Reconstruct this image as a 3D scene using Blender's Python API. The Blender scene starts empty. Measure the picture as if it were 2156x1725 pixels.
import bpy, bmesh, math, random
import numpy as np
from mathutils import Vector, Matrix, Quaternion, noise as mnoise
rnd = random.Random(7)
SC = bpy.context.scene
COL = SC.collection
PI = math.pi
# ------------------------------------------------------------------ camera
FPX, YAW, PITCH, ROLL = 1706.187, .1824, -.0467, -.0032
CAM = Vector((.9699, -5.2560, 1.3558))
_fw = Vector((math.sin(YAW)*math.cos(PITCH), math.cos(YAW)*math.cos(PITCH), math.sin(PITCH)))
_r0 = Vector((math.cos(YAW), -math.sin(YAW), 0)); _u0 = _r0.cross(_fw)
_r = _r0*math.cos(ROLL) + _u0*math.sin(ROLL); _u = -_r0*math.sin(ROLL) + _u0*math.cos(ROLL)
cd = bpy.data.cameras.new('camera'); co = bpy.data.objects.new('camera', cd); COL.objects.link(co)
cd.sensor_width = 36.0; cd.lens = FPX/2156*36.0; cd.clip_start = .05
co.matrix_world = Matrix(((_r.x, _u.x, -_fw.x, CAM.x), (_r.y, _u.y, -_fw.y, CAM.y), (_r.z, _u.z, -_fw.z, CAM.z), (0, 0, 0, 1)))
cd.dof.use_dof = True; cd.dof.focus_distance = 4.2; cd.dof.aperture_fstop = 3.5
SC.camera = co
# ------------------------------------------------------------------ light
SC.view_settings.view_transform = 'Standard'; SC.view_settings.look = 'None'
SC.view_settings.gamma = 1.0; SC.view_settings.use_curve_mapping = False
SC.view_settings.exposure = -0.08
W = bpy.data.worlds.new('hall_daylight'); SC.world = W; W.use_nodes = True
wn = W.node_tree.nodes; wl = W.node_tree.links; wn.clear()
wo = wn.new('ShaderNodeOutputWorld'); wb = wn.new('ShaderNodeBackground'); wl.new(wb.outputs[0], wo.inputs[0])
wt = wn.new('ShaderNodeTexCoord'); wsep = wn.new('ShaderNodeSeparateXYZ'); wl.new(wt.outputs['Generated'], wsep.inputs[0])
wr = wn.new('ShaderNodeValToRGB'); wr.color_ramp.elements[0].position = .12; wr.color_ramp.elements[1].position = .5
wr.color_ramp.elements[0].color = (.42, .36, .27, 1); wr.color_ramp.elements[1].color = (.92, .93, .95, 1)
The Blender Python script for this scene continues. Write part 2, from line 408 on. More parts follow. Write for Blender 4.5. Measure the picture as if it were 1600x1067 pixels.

_YOUR TASK_. Provide an exact reproduction of all the entries shown above.

_RESPONSE_.
Reconstruct this image as a 3D scene using Blender's Python API. The Blender scene starts empty. Measure the picture as if it were 2156x1725 pixels.
import bpy, bmesh, math, random
import numpy as np
from mathutils import Vector, Matrix, Quaternion, noise as mnoise
rnd = random.Random(7)
SC = bpy.context.scene
COL = SC.collection
PI = math.pi
# ------------------------------------------------------------------ camera
FPX, YAW, PITCH, ROLL = 1706.187, .1824, -.0467, -.0032
CAM = Vector((.9699, -5.2560, 1.3558))
_fw = Vector((math.sin(YAW)*math.cos(PITCH), math.cos(YAW)*math.cos(PITCH), math.sin(PITCH)))
_r0 = Vector((math.cos(YAW), -math.sin(YAW), 0)); _u0 = _r0.cross(_fw)
_r = _r0*math.cos(ROLL) + _u0*math.sin(ROLL); _u = -_r0*math.sin(ROLL) + _u0*math.cos(ROLL)
cd = bpy.data.cameras.new('camera'); co = bpy.data.objects.new('camera', cd); COL.objects.link(co)
cd.sensor_width = 36.0; cd.lens = FPX/2156*36.0; cd.clip_start = .05
co.matrix_world = Matrix(((_r.x, _u.x, -_fw.x, CAM.x), (_r.y, _u.y, -_fw.y, CAM.y), (_r.z, _u.z, -_fw.z, CAM.z), (0, 0, 0, 1)))
cd.dof.use_dof = True; cd.dof.focus_distance = 4.2; cd.dof.aperture_fstop = 3.5
SC.camera = co
# ------------------------------------------------------------------ light
SC.view_settings.view_transform = 'Standard'; SC.view_settings.look = 'None'
SC.view_settings.gamma = 1.0; SC.view_settings.use_curve_mapping = False
SC.view_settings.exposure = -0.08
W = bpy.data.worlds.new('hall_daylight'); SC.world = W; W.use_nodes = True
wn = W.node_tree.nodes; wl = W.node_tree.links; wn.clear()
wo = wn.new('ShaderNodeOutputWorld'); wb = wn.new('ShaderNodeBackground'); wl.new(wb.outputs[0], wo.inputs[0])
wt = wn.new('ShaderNodeTexCoord'); wsep = wn.new('ShaderNodeSeparateXYZ'); wl.new(wt.outputs['Generated'], wsep.inputs[0])
wr = wn.new('ShaderNodeValToRGB'); wr.color_ramp.elements[0].position = .12; wr.color_ramp.elements[1].position = .5
wr.color_ramp.elements[0].color = (.42, .36, .27, 1); wr.color_ramp.elements[1].color = (.92, .93, .95, 1)
The Blender Python script for this scene continues. Write part 2, from line 408 on. More parts follow. Write for Blender 4.5. Measure the picture as if it were 1600x1067 pixels.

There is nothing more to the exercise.